将棋をモチーフにした“攻守逆転”ラブコメ
本作は表情豊かなセンパイ・八乙女うるし(やおとめ うるし)とポーカーフェイスな後輩・田中歩(たなか あゆむ)の、将棋をモチーフにしたラブコメマンガだ。
アニメ化もされた『からかい上手な高木さん』に負けず劣らずの人気で、単行本は累計170万部を突破。テレビアニメも2022年7月からテレビアニメもスタートした話題作だ。
物語(第1話)は高校2年生のうるしと1年生の歩が、将棋を指しているところから始まる。歩はこのうるししかいない“自称”将棋部(部員数が少ないため正式には部活動として認められていない)に、長年続けてきた剣道を捨てて入部していた。
その理由は、歩がうるしに一目惚れをしたからだ。
彼は「勝ってうるしセンパイに告白する!」と意気込んでいる。しかし最初は駒を落としてハンデをつけてもらっても勝てない。歩は将棋初心者なのである。

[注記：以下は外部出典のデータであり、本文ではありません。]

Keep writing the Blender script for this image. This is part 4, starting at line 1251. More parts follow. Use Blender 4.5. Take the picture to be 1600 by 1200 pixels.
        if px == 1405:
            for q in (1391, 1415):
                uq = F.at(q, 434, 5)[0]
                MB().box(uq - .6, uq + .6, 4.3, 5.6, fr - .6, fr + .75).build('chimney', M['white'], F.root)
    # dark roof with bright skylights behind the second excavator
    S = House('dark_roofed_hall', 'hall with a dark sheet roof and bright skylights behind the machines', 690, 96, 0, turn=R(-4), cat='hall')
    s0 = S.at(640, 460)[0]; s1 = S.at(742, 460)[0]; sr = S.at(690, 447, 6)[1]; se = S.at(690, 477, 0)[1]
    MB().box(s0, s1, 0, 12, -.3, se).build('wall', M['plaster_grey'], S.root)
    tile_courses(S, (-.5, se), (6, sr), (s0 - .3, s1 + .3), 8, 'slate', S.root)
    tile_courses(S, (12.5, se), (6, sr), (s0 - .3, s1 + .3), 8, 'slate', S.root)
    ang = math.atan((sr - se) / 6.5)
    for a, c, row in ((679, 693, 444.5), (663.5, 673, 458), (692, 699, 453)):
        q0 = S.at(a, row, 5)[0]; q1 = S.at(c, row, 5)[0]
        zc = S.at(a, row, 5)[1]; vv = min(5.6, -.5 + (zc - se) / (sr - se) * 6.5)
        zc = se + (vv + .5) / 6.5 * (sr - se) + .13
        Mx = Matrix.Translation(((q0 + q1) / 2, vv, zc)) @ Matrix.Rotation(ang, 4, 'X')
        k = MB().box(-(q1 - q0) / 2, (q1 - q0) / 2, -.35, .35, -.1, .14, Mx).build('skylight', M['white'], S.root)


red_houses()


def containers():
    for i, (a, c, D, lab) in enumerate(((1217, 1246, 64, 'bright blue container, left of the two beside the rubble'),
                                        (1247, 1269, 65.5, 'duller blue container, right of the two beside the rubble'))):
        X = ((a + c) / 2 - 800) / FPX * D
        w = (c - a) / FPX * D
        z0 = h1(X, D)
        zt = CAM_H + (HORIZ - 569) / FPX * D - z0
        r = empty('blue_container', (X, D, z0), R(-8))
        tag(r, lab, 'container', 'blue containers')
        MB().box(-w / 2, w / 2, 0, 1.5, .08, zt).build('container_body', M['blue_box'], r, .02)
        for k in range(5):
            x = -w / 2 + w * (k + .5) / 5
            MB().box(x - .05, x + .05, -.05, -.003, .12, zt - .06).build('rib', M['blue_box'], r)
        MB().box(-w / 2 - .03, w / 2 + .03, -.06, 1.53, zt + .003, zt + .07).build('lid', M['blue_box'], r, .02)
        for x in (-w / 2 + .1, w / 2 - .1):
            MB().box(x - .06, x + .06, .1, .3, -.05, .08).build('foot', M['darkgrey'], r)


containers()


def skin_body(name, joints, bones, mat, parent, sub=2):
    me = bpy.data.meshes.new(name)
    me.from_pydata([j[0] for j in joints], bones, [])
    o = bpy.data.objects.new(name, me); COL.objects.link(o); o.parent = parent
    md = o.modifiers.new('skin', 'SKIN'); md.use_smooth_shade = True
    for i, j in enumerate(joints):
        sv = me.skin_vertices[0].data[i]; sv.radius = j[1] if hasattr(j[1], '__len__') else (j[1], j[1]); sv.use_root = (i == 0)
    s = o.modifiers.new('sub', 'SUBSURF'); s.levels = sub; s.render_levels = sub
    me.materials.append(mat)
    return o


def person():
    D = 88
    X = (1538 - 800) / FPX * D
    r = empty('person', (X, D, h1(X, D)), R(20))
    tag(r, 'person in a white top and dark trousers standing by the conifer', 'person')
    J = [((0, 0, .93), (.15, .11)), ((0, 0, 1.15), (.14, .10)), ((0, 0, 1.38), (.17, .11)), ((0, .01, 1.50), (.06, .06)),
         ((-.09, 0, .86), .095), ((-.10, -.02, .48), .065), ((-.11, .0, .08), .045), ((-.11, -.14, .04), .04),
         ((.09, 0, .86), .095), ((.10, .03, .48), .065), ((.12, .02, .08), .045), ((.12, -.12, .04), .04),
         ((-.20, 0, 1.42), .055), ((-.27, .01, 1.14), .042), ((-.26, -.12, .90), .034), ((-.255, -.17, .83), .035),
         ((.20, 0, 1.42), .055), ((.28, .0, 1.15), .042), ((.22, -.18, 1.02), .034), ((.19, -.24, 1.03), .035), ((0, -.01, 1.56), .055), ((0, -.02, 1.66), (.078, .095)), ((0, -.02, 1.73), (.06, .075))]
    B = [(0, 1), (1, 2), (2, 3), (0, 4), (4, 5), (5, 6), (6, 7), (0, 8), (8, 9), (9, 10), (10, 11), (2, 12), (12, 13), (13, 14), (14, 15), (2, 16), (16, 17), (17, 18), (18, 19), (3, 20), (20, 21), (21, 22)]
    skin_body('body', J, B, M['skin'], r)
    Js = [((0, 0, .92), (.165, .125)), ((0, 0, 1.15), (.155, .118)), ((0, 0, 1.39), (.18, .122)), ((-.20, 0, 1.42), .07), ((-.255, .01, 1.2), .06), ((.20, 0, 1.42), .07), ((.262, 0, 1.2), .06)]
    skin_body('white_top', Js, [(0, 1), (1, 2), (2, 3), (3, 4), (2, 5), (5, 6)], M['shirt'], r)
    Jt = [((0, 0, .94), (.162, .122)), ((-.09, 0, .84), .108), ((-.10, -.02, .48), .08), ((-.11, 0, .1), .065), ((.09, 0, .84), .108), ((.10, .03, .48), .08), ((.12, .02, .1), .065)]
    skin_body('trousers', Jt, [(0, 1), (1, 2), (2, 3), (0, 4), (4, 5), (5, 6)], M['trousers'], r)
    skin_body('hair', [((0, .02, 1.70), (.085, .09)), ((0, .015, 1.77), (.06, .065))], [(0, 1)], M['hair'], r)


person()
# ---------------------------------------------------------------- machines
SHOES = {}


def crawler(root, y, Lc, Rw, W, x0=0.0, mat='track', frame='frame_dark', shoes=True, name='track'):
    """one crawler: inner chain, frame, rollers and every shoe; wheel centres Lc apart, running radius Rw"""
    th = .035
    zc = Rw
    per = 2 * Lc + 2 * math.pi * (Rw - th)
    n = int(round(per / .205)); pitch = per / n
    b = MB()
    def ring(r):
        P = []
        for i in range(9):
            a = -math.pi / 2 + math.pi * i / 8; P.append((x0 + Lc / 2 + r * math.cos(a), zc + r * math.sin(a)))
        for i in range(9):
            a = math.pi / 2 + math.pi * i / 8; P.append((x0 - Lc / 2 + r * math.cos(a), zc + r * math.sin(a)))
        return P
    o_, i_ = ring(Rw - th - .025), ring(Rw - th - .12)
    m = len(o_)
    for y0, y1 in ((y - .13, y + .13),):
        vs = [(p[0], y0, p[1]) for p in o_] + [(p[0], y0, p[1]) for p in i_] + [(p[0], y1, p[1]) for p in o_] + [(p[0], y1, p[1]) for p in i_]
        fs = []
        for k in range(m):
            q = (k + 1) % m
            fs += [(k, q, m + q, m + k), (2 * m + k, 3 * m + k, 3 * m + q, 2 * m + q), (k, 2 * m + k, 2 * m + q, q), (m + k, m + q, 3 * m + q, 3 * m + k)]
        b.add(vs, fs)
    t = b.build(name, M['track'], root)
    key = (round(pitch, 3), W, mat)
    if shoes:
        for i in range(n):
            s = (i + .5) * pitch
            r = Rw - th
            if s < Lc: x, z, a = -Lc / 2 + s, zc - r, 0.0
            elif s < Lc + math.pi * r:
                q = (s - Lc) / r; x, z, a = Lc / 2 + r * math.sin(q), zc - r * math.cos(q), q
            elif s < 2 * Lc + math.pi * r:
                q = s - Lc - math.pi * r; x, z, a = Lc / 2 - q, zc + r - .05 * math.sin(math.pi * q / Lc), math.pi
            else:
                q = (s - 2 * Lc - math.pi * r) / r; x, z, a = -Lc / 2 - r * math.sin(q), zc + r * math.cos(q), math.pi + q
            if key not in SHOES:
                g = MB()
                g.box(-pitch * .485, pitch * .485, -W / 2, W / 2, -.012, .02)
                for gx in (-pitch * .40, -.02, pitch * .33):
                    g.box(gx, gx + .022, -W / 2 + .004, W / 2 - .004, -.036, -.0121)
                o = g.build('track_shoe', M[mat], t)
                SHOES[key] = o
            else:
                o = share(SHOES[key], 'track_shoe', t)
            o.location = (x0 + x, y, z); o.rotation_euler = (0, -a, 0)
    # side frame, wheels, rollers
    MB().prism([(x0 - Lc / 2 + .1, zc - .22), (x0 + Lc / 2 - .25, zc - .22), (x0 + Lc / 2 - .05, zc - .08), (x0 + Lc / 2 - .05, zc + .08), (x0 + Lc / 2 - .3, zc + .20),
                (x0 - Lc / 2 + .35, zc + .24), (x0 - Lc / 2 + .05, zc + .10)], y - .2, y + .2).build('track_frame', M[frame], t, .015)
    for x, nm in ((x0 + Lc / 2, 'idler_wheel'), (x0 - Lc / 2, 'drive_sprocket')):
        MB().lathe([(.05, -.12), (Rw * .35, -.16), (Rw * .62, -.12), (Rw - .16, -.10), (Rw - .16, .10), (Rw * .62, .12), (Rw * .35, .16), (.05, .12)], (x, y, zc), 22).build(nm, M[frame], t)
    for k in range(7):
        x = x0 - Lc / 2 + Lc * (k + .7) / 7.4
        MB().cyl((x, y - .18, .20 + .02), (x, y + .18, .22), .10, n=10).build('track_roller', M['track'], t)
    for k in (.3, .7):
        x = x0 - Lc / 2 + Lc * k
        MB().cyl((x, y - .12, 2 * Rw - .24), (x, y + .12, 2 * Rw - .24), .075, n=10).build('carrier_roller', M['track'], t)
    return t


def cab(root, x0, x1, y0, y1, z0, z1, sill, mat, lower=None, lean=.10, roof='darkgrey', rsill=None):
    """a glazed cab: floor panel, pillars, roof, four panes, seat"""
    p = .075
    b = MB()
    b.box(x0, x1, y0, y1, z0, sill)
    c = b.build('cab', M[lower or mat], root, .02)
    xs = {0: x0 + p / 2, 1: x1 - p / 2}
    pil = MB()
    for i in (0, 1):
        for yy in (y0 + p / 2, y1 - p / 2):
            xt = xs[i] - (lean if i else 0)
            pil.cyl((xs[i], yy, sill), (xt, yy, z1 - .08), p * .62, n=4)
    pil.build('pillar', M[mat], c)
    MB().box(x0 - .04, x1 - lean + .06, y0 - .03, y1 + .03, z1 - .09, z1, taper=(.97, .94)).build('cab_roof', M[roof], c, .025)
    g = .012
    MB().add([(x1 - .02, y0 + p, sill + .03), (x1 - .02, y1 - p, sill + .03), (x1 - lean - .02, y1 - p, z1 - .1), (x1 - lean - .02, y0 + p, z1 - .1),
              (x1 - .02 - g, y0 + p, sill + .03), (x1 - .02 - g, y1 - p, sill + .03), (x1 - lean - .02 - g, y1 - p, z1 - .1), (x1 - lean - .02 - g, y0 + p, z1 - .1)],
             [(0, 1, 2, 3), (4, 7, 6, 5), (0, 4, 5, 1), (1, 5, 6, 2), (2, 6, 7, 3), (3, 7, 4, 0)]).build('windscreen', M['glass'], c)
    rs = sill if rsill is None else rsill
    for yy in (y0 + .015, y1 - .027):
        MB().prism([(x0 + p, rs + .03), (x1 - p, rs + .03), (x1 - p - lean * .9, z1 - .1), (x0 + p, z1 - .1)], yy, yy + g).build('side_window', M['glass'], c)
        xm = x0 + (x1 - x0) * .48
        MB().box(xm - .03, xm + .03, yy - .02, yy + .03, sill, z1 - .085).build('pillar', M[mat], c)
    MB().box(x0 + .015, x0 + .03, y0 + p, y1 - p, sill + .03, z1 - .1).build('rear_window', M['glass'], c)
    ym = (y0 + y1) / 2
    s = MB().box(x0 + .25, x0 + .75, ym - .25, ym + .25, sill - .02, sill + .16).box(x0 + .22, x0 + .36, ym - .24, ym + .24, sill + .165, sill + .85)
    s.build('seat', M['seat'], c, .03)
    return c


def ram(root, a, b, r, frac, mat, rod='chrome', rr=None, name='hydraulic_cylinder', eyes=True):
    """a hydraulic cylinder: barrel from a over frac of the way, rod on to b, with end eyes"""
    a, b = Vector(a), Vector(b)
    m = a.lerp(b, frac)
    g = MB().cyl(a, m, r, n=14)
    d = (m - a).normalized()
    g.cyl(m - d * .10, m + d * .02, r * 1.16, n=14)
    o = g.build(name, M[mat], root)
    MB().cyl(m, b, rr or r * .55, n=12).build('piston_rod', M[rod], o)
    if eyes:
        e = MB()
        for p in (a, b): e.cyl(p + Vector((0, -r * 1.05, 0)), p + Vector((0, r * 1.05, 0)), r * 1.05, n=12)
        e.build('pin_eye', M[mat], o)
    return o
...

歩は勝つまでは自分の好意を伝えないつもりだ。しかし対局中、その意に反して彼の思いはあふれ出して止まらない。
「すごいですねセンパイは将棋が強くて」「そのうえ、そんなにかわいいだなんて」「笑顔は最高にかわいいですし」「マジメな顔するとすごくきれいですし」などとたたみかけ、うるしはそのたびにテレまくる。
最初は対局中だけだったが、結局将棋を指していなくても、ふたりでいるときはずっとこの調子なのだ。うるしは動揺しながらも「お前、私を好きなんだろう」と言うが、歩はポーカーフェイスでこれを認めない。彼が考えているのは将棋での勝利のみ。天然で無自覚なのである。
うるしは盤上では、駆け引きをするまでもなく歩を負かす。しかし盤外では攻められっぱなし。その感情は「恥ずかしい…」だけではなさそうで“詰む”寸前にもみえる。
この盤上と盤外での“攻守逆転”によるおかしみが本作の魅力のひとつだ。